◆ **YOUR TASK**
Pictures stay out of this copy, which runs from the first line of the material through the line containing "sc.camera = camo".
━━ DATASET EXTRACT
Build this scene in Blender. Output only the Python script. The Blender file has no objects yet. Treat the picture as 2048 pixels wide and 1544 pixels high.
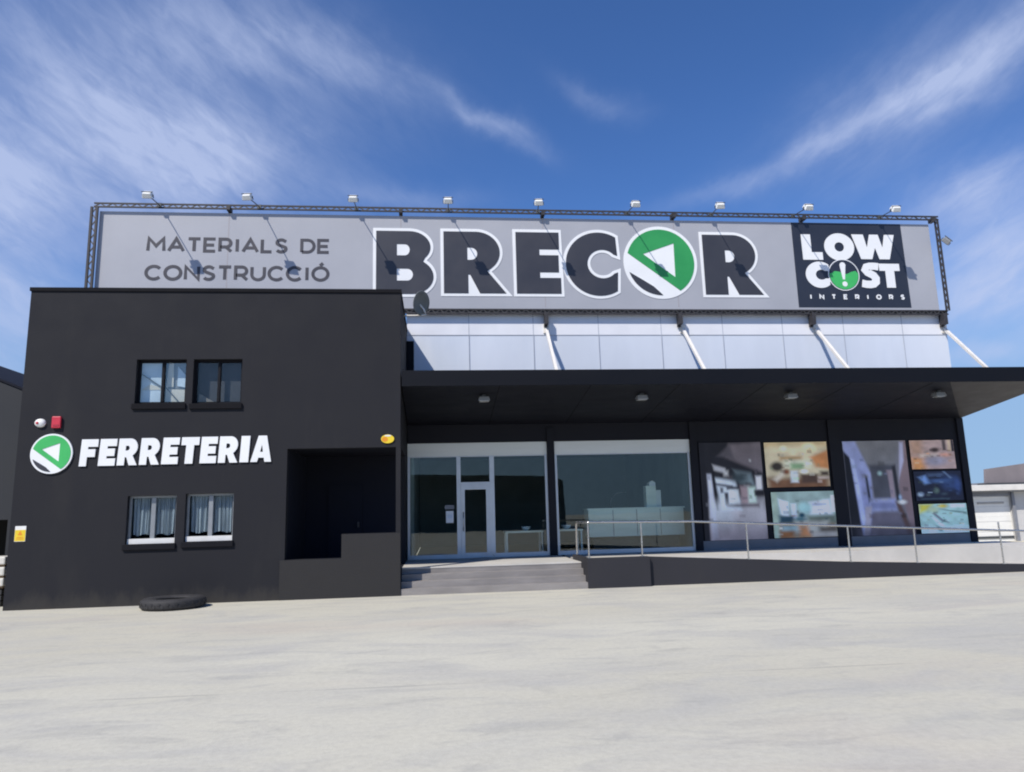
import bpy, bmesh, math, random
from mathutils import Vector, Matrix
import numpy as np
random.seed(7)
sc = bpy.context.scene
R = math.radians
PI = math.pi

# ------------------------------------------------------------------ camera
F_PX, PITCH, ROLL, YAW = 1461.83, 0.17354, 0.02683, 0.10732
CAM = Vector((0.0, -17.677, 1.792))
cy, sy, cp, sp = math.cos(YAW), math.sin(YAW), math.cos(PITCH), math.sin(PITCH)
fw = Vector((sy * cp, cy * cp, sp)); rt = Vector((cy, -sy, 0)); up = rt.cross(fw)
cr, sr = math.cos(ROLL), math.sin(ROLL)
ix = rt * cr - up * sr
iy = rt * sr + up * cr
cam = bpy.data.cameras.new("camera"); cam.sensor_width = 36.0; cam.lens = F_PX * 36.0 / 2048.0
cam.clip_start = 0.1; cam.clip_end = 3000
camo = bpy.data.objects.new("camera", cam); sc.collection.objects.link(camo)
m = Matrix((ix, iy, -fw)).transposed().to_4x4(); m.translation = CAM
camo.matrix_world = m
sc.camera = camo

# ------------------------------------------------------------------ light
SUN = Vector((0.93, 1.0, -1.5))                 # direction the light travels
sun = bpy.data.lights.new("sun", 'SUN'); sun.energy = 4.7; sun.angle = R(0.53); sun.color = (1.0, 0.94, 0.85)
suno = bpy.data.objects.new("sun", sun); sc.collection.objects.link(suno)
suno.rotation_euler = SUN.to_track_quat('-Z', 'Y').to_euler(); suno.location = (-30, -30, 50)
ELEV = math.atan2(-SUN.z, math.hypot(SUN.x, SUN.y))
AZ = math.atan2(-SUN.x, -SUN.y)                  # azimuth of the sun seen from the place, from +Y towards +X
sc.view_settings.view_transform = 'Standard'; sc.view_settings.look = 'None'
sc.view_settings.exposure = 0.0; sc.view_settings.gamma = 1.0; sc.view_settings.use_curve_mapping = False
sc.render.engine = 'CYCLES'
try:
    sc.cycles.filter_width = 2.0
    sc.cycles.max_bounces = 8; sc.cycles.transparent_max_bounces = 12
    sc.cycles.caustics_reflective = False; sc.cycles.caustics_refractive = False
except Exception: pass

class NT:
    """small helper to write node trees"""
    def __init__(s, tree): s.t = tree; s.n = tree.nodes; s.l = tree.links
    def new(s, typ, **kw):
        n = s.n.new(typ)
        for k, v in kw.items(): setattr(n, k, v)
        return n
    def put(s, sock, v):
        if hasattr(v, 'is_output') or isinstance(v, bpy.types.NodeSocket): s.l.new(v, sock)
        elif v is not None: sock.default_value = v
    def m(s, op, a, b=None, c=None, clamp=False):
        n = s.new('ShaderNodeMath', operation=op); n.use_clamp = clamp
        s.put(n.inputs[0], a)
        if b is not None: s.put(n.inputs[1], b)
        if c is not None: s.put(n.inputs[2], c)
        return n.outputs[0]
    def noise(s, vec, scale, detail=4, rough=.55, dist=0.0):
        n = s.new('ShaderNodeTexNoise'); s.put(n.inputs['Vector'], vec)
        n.inputs['Scale'].default_value = scale; n.inputs['Detail'].default_value = detail
        n.inputs['Roughness'].default_value = rough; n.inputs['Distortion'].default_value = dist
        return n.outputs['Fac']
    def ramp(s, fac, stops, interp='LINEAR'):
        n = s.new('ShaderNodeValToRGB'); s.put(n.inputs[0], fac); n.color_ramp.interpolation = interp
        e = n.color_ramp.elements
        while len(e) < len(stops): e.new(0.5)
        for i, (p, c) in enumerate(stops):
            e[i].position = p; e[i].color = (*c, 1) if isinstance(c, tuple) else (c, c, c, 1)
        return n.outputs[0]
    def mapr(s, v, a, b, c=0.0, d=1.0, smooth=True):
        n = s.new('ShaderNodeMapRange'); n.interpolation_type = 'SMOOTHSTEP' if smooth else 'LINEAR'; n.clamp = True if not smooth else n.clamp
        s.put(n.inputs['Value'], v); n.inputs['From Min'].default_value = a; n.inputs['From Max'].default_value = b
        n.inputs['To Min'].default_value = c; n.inputs['To Max'].default_value = d
        return n.outputs['Result']
    def mix(s, fac, a, b, mode='MIX'):
        n = s.new('ShaderNodeMix', data_type='RGBA', blend_type=mode)
        s.put(n.inputs[0], fac); s.put(n.inputs[6], (*a, 1) if isinstance(a, tuple) and len(a) == 3 else a)
        s.put(n.inputs[7], (*b, 1) if isinstance(b, tuple) and len(b) == 3 else b)
        return n.outputs[2]
    def mapping(s, vec, scale=(1, 1, 1), rot=(0, 0, 0), loc=(0, 0, 0)):
        n = s.new('ShaderNodeMapping'); s.put(n.inputs[0], vec)
        n.inputs['Scale'].default_value = scale; n.inputs['Rotation'].default_value = rot; n.inputs['Location'].default_value = loc
        return n.outputs[0]

# ------------------------------------------------------------------ world: Nishita sky with cirrus
w = bpy.data.worlds.new("World"); sc.world = w; w.use_nodes = True
T = NT(w.node_tree); T.n.clear()
sky = T.new('ShaderNodeTexSky', sky_type='NISHITA')
sky.sun_disc = False; sky.sun_elevation = ELEV; sky.sun_rotation = AZ
sky.altitude = 100; sky.air_density = 0.9; sky.dust_density = 0.1; sky.ozone_density = 3.5
tc = T.new('ShaderNodeTexCoord'); D = tc.outputs['Generated']
sep = T.new('ShaderNodeSeparateXYZ'); T.put(sep.inputs[0], D)
dx, dy, dz = sep.outputs
zc = T.m('MAXIMUM', dz, 0.03)
u = T.m('DIVIDE', dx, zc); v = T.m('DIVIDE', dy, zc)           # point on a flat cloud layer
cmb = T.new('ShaderNodeCombineXYZ'); T.put(cmb.inputs[0], u); T.put(cmb.inputs[1], v); UV = cmb.outputs[0]
# heading and elevation in degrees, so that each cloud bank has its place in the sky
az = T.m('MULTIPLY', T.m('ARCTAN2', dx, dy), 180 / PI); el = T.m('MULTIPLY', T.m('ARCSINE', dz), 180 / PI)
aev = T.new('ShaderNodeCombineXYZ'); T.put(aev.inputs[0], T.m('MULTIPLY', az, .1)); T.put(aev.inputs[1], T.m('MULTIPLY', el, .1)); AE = aev.outputs[0]
wv = T.m('MULTIPLY', T.m('SUBTRACT', T.noise(AE, .9, 5, .6), .5), 8.0)
wv2 = T.m('MULTIPLY', T.m('SUBTRACT', T.noise(T.mapping(AE, (1, 1, 1), (0, 0, 0), (5, 3, 1)), 1.1, 5, .6), .5), 4.5)
def bank(ca, ce, ang, la, lb, k):
    """soft elongated cloud bank round heading ca, elevation ce; long axis la, short lb degrees, tilted by ang"""
    a_ = T.m('ADD', T.m('SUBTRACT', az, ca), wv); e_ = T.m('ADD', T.m('SUBTRACT', el, ce), wv2)
    c, s = math.cos(R(ang)), math.sin(R(ang))
    p = T.m('ADD', T.m('MULTIPLY', a_, c / la), T.m('MULTIPLY', e_, s / la))
    q = T.m('ADD', T.m('MULTIPLY', a_, -s / lb), T.m('MULTIPLY', e_, c / lb))
    r2 = T.m('ADD', T.m('MULTIPLY', p, p), T.m('MULTIPLY', q, q))
    return T.m('MULTIPLY', T.m('EXPONENT', T.m('MULTIPLY', r2, -1.0)), k)
def px2ae(px, py):
    ddx, ddy = px - 1024, py - 772
    d = ix * ddx - iy * ddy + fw * F_PX; d.normalize()
    return math.degrees(math.atan2(d.x, d.y)), math.degrees(math.asin(d.z))
def pbank(x0, y0, x1, y1, half, k):
    a0, e0 = px2ae(x0, y0); a1, e1 = px2ae(x1, y1)
    L = math.hypot(a1 - a0, e1 - e0)
    return bank((a0 + a1) / 2, (e0 + e1) / 2, math.degrees(math.atan2(e1 - e0, a1 - a0)), L / 2, half, k)
BANKS = [(2110, 20, 1790, 205, 1.3, .62), (1840, 180, 1380, 405, .9, .42), (1960, 185, 1800, 250, .9, .32), (2080, 0, 1560, 320, 3.2, .30),
         (2130, 330, 1850, 415, 1.6, .55), (2140, 470, 1900, 490, 1.5, .40), (2160, 585, 1870, 605, 2.2, .72), (2080, 712, 1880, 722, .7, .45), (2120, 480, 1700, 520, 6, .22),
         (-250, 200, 620, 290, 8.5, .50), (-180, 320, 160, 390, 3.8, .58), (60, 110, 460, 400, 2.4, .30), (300, 235, 640, 300, 1.6, .22), (330, 380, 570, 310, 2.6, .40),
         (420, 20, 850, 190, 2.2, .36), (40, 60, 560, 90, 3.0, .18), (-140, 610, 140, 540, 4.2, .62), (-150, 760, 60, 690, 2.6, .25),
         (870, 180, 1070, 285, .8, .42), (1110, 160, 1270, 215, .8, .20), (620, 385, 950, 400, 1.0, .22), (-200, 260, 560, 330, 5.5, .22), (120, 20, 760, 120, 4.0, .16), (2250, 380, 1900, 560, 5.0, .30), (1980, 120, 1600, 330, 2.6, .18), (-900, 300, -300, 500, 12, .5), (2500, 200, 3200, 500, 10, .5)]
mask = None
for b in BANKS:
    g = pbank(*b); mask = g if mask is None else T.m('ADD', mask, g)
def fibres(ang, off):                                             # fine streaks drawn out along one direction of the wind
    a1 = T.noise(T.mapping(T.mapping(AE, (1, 1, 1), (0, 0, R(-ang)), (off, 0, 0)), (.55, 2.6, 1)), 1.5, 6, .58, .5)
    a2 = T.noise(T.mapping(T.mapping(AE, (1, 1, 1), (0, 0, R(-ang * 1.5)), (off, 3, 0)), (1.2, 3.0, 1)), 3.2, 5, .6, .6)
    return T.m('ADD', T.m('MULTIPLY', a1, .65), T.m('MULTIPLY', a2, .35))
side = T.mapr(az, 6.0, 20.0)
fl_, fr_n = fibres(-24, 2.0), fibres(22, 9.0)
fib = T.m('ADD', T.m('MULTIPLY', fl_, T.m('SUBTRACT', 1.0, side)), T.m('MULTIPLY', fr_n, side))
tex = T.mapr(fib, .30, .70)
cl = T.m('MULTIPLY', mask, T.m('ADD', T.m('MULTIPLY', tex, .68), .52))
cl = T.mapr(cl, .0, 1.0, 0, .80, smooth=False)
cl = T.m('MULTIPLY', cl, T.mapr(dz, .02, .12))
bg = T.new('ShaderNodeBackground'); bg.inputs['Strength'].default_value = 0.11
skyc = T.mix(1.0, sky.outputs[0], (0.655, 0.95, 1.36), 'MULTIPLY')
skyc = T.mix(T.mapr(dz, 0.08, .36, .90, 0.0), skyc, (2.8, 4.3, 6.5))       # milky air near the horizon
T.put(bg.inputs['Color'], T.mix(cl, skyc, (4.75, 5.55, 7.9)))
out = T.new('ShaderNodeOutputWorld'); T.l.new(bg.outputs[0], out.inputs[0])

# ------------------------------------------------------------------ helpers
def lin(c):
    return tuple(((x / 255) / 12.92 if x / 255 <= .04045 else ((x / 255 + .055) / 1.055) ** 2.4) for x in c)
def mat(name, col, rough=.6, var=.12, vscale=3.0, bump=0.0, bscale=40.0, metal=0.0, spec=.5, stretch=(1, 1, 1), dirt=None):
    mt = bpy.data.materials.new(name); mt.use_nodes = True; t = NT(mt.node_tree)
    b = t.n['Principled BSDF']
    oc = t.new('ShaderNodeTexCoord').outputs['Object']
    n = t.noise(t.mapping(oc, stretch), vscale, 5, .6)
    f = t.mapr(n, .25, .75)
    lo = tuple(c * (1 - var) for c in col); hi = tuple(min(1, c * (1 + var)) for c in col)
    c = t.mix(f, lo, hi)
    if dirt:
        dcol, dsc, amt = dirt
        dn = t.mapr(t.noise(t.mapping(oc, (1, 1, .25)), dsc, 5, .65), .5, .8, 0, amt)
        c = t.mix(dn, c, dcol)
    t.put(b.inputs['Base Color'], c)
    t.put(b.inputs['Roughness'], t.mapr(n, .2, .8, max(0, rough - .08), min(1, rough + .08)))
    b.inputs['Metallic'].default_value = metal; b.inputs['Specular IOR Level'].default_value = spec
    if bump:
        bn = t.new('ShaderNodeBump'); bn.inputs['Strength'].default_value = bump; bn.inputs['Distance'].default_value = .02
        t.put(bn.inputs['Height'], t.noise(oc, bscale, 4, .6)); t.l.new(bn.outputs[0], b.inputs['Normal'])
    return mt
def glass(name, tint, boost=1.0, base=0.0, rough=0.0):
    """thin pane: what lies behind, tinted, plus the Fresnel reflection of both faces"""
    mt = bpy.data.materials.new(name); mt.use_nodes = True; t = NT(mt.node_tree); t.n.clear()
    tr = t.new('ShaderNodeBsdfTransparent'); tr.inputs[0].default_value = (*tint, 1)
    gl = t.new('ShaderNodeBsdfGlossy'); gl.inputs['Roughness'].default_value = rough; gl.inputs[0].default_value = (.96, .98, .93, 1)
    oc = t.new('ShaderNodeTexCoord').outputs['Object']
    bn = t.new('ShaderNodeBump'); bn.inputs['Strength'].default_value = .05; bn.inputs['Distance'].default_value = .02
    t.put(bn.inputs['Height'], t.noise(oc, .8, 2, .5)); t.l.new(bn.outputs[0], gl.inputs['Normal'])
    ge = t.new('ShaderNodeNewGeometry'); vd = t.new('ShaderNodeVectorMath', operation='DOT_PRODUCT')
    t.l.new(ge.outputs['Normal'], vd.inputs[0]); t.l.new(ge.outputs['Incoming'], vd.inputs[1])
    sch = t.m('POWER', t.m('SUBTRACT', 1.0, t.m('ABSOLUTE', vd.outputs['Value']), clamp=True), 5.0)
    f = t.m('ADD', t.m('MULTIPLY', t.m('ADD', t.m('MULTIPLY', sch, .95), .045), boost), base, clamp=True)
    ms = t.new('ShaderNodeMixShader'); t.put(ms.inputs[0], f); t.l.new(tr.outputs[0], ms.inputs[1]); t.l.new(gl.outputs[0], ms.inputs[2])
    o = t.new('ShaderNodeOutputMaterial'); t.l.new(ms.outputs[0], o.inputs[0])
    return mt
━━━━
◆ **WRITTEN ANSWER**
Build this scene in Blender. Output only the Python script. The Blender file has no objects yet. Treat the picture as 2048 pixels wide and 1544 pixels high.
import bpy, bmesh, math, random
from mathutils import Vector, Matrix
import numpy as np
random.seed(7)
sc = bpy.context.scene
R = math.radians
PI = math.pi

# ------------------------------------------------------------------ camera
F_PX, PITCH, ROLL, YAW = 1461.83, 0.17354, 0.02683, 0.10732
CAM = Vector((0.0, -17.677, 1.792))
cy, sy, cp, sp = math.cos(YAW), math.sin(YAW), math.cos(PITCH), math.sin(PITCH)
fw = Vector((sy * cp, cy * cp, sp)); rt = Vector((cy, -sy, 0)); up = rt.cross(fw)
cr, sr = math.cos(ROLL), math.sin(ROLL)
ix = rt * cr - up * sr
iy = rt * sr + up * cr
cam = bpy.data.cameras.new("camera"); cam.sensor_width = 36.0; cam.lens = F_PX * 36.0 / 2048.0
cam.clip_start = 0.1; cam.clip_end = 3000
camo = bpy.data.objects.new("camera", cam); sc.collection.objects.link(camo)
m = Matrix((ix, iy, -fw)).transposed().to_4x4(); m.translation = CAM
camo.matrix_world = m
sc.camera = camo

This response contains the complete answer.